Sunday, May 6, 2012

Valuation of Gold Mining Companies

How do we value gold or other precious metals mining company? Their metrics or financial ratios must be different to the average industrial company (http://ozstock.blogspot.com.au/2008/11/fundamental-analysis-ratios-formula.html), simply because of the different nature of the mining business. A mining business may have a fixed term life, may not be profitable now, but may have high potential for profitability and growth. In this sense, it may have something in common with the strategy for biotech valuation (http://ozstock.blogspot.com.au/2007/01/biotech-valuation-indices.html).

The aim of this post is to present a quantitative way of valuing mining stocks, in particular, gold mining companies. This strategy may be modified a little to tailor to other metals mining companies.

Briefly, each of the criteria to assess are:
1. Long mine life.
2. Amount of gold (or other metals) in reserve
3. Time to production, if not producing already.
4. Cash generation ability

Each of this criterion is described in detail, and a number scale for each criterion is explained.
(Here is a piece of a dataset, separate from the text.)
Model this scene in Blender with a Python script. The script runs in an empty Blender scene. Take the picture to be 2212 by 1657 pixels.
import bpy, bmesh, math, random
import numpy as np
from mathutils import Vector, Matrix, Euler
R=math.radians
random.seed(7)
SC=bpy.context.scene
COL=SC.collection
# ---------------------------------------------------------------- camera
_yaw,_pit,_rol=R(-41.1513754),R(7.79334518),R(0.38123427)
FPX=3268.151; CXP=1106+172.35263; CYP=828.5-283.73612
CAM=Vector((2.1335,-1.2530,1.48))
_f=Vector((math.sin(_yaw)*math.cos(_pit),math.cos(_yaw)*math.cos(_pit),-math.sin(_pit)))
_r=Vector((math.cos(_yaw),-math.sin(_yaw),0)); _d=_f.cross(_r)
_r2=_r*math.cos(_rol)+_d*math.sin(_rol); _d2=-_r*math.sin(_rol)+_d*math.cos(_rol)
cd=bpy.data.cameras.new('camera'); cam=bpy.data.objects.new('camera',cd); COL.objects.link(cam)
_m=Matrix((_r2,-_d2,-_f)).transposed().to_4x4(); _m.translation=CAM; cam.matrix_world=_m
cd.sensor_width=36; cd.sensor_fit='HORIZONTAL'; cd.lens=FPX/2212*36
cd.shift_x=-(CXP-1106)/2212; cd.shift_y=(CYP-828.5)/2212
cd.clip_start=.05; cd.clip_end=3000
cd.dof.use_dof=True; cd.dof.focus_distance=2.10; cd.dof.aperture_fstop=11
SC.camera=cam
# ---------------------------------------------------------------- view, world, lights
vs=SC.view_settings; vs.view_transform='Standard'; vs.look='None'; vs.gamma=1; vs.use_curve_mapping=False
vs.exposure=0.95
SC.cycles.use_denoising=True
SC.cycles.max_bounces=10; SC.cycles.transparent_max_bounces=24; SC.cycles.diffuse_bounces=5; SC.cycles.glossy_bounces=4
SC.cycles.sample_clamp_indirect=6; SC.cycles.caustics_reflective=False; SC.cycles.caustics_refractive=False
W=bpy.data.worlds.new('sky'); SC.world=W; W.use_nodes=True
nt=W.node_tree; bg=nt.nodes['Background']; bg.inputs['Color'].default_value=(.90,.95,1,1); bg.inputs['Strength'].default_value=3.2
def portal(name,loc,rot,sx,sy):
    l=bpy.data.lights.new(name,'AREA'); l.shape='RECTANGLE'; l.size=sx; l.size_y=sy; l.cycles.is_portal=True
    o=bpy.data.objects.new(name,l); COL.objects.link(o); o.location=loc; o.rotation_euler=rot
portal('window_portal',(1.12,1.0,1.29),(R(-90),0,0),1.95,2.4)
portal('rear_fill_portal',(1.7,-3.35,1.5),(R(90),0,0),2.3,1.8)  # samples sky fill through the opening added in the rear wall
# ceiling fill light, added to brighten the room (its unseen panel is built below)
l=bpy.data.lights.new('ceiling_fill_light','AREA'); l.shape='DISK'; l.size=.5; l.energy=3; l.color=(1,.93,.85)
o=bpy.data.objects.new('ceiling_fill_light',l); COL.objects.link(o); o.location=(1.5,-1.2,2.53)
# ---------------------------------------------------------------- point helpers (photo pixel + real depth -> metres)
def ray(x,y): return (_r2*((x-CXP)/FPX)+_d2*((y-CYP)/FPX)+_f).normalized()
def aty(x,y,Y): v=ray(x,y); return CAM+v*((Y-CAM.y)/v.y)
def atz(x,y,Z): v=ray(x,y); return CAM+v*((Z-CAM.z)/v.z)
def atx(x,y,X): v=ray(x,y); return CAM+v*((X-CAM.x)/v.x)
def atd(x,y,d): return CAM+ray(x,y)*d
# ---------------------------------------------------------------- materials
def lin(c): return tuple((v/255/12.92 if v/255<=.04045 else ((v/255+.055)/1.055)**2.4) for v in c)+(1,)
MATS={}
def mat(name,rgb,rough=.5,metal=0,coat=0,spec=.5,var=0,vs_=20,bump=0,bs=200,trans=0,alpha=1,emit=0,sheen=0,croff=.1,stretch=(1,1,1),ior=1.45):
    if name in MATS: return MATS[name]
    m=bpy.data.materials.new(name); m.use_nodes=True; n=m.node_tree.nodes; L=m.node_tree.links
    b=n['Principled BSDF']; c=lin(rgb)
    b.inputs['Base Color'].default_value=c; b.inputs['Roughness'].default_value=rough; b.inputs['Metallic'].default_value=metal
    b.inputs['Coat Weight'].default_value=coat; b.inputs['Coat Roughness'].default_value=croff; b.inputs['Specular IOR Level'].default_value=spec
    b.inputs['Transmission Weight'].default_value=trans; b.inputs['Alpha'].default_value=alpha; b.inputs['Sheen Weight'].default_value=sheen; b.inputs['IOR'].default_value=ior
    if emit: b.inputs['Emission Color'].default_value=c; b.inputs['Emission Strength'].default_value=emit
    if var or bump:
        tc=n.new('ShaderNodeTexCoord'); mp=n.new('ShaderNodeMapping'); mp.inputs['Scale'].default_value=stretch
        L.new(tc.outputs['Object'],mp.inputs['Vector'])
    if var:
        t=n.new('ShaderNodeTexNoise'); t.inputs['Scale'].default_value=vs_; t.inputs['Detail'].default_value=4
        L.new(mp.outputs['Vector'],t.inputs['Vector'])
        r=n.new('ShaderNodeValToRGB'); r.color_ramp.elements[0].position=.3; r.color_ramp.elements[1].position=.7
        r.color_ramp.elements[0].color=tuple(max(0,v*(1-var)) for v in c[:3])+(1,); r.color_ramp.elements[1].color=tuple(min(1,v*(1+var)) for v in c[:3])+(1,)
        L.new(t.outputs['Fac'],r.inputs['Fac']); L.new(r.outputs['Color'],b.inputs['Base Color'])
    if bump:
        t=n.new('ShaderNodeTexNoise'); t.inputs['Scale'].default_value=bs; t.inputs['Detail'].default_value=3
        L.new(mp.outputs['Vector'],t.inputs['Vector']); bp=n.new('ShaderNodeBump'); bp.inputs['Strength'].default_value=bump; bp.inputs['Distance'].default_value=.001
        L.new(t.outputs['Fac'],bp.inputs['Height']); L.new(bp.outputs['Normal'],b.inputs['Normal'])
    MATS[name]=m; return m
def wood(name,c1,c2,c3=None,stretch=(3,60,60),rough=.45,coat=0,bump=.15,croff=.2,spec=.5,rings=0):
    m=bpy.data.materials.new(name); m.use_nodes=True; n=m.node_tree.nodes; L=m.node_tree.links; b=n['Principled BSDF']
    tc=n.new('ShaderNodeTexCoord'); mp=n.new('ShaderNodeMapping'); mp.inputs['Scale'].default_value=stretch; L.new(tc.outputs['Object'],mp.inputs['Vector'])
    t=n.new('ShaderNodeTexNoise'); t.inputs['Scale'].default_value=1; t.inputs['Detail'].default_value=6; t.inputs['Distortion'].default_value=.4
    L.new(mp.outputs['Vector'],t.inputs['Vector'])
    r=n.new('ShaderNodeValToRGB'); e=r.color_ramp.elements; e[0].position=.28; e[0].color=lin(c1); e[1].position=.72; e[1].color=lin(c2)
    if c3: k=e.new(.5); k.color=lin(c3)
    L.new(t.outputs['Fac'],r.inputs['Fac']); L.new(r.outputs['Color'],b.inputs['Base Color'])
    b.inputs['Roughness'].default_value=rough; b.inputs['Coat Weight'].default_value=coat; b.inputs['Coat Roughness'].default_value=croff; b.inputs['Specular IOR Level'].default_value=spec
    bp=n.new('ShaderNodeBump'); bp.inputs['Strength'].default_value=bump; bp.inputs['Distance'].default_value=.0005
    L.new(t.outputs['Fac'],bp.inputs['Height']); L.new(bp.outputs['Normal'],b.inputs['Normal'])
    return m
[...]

1. Long mine life. Scale 0.0 - 2.0
The company should have a long mine life in order have a good opportunity for growth of the original investment. A mine life of at least 5 years is considered to be good. Hence the Scale should be assigned as follows:
0.0 = 0 year mine life
1.0 = 5 year mine life
2.0 = 10 year or more mine life.
Anything above 1.0 is good.

2. Amount of gold (or other metals) in reserve. Scale 0.0 - 2.0
In order for the gold mining company to become a big producer, we would expect the gold reserves to be at least 1 million ounces. Hence the Scale should be assigned as follows:
0.0 = 0 ounces of gold reserve
1.0 = 1 million ounces of gold reserve
2.0 = 2 million ounces or more of gold reserve
Anything above 1.0 is good.

3. Time to production, if not producing already. Scale 0.0 - 2.0
Another big question is whether the gold miner is close to production or not. Obviously the closer it is to production, the higher the share price. However there is also high risk for explorers who are far away from production. A company closer to production means it is closer to being able to generate cash flow and not relying purely on finance. Therefore this indicator can assist in factoring in the risk. Hence the Scale should be assigned as follows:
0.0 = 1 year or more before production.
1.0 = Production has been started just now.
2.0 = Already producing gold for 1 year or more now.
Anything above 1.0 is good.

4. Cash generation ability. Scale 0.0 - 2.0
Gold miners able to generate cash gives confidence to investors. In addition to generating cash, if the cash flow is positive, it further increases confidence of the company. We consider having 1 year of positive cash flow as favourable. Two years of higher is fantastic. Hence the Scale should be assigned as follows:
0.0 = Has not been cashflow positive yet
1.0 = Cash flow positive for 1 year now.
2.0 = Cash flow positive for 2 years or more  now.
Anything above 1.0 is good.

Master rating. Scale 0.0 - 2.0
To summarize the system, each for criteria, Mine lives, Large gold reserves, Time to Production and Cashflow Positive; have been given a rating from 0.0 to 2.0, where the midpoint is the point of becoming favourable. Once each rating is given, a Master rating can be determined as the average of these ratings.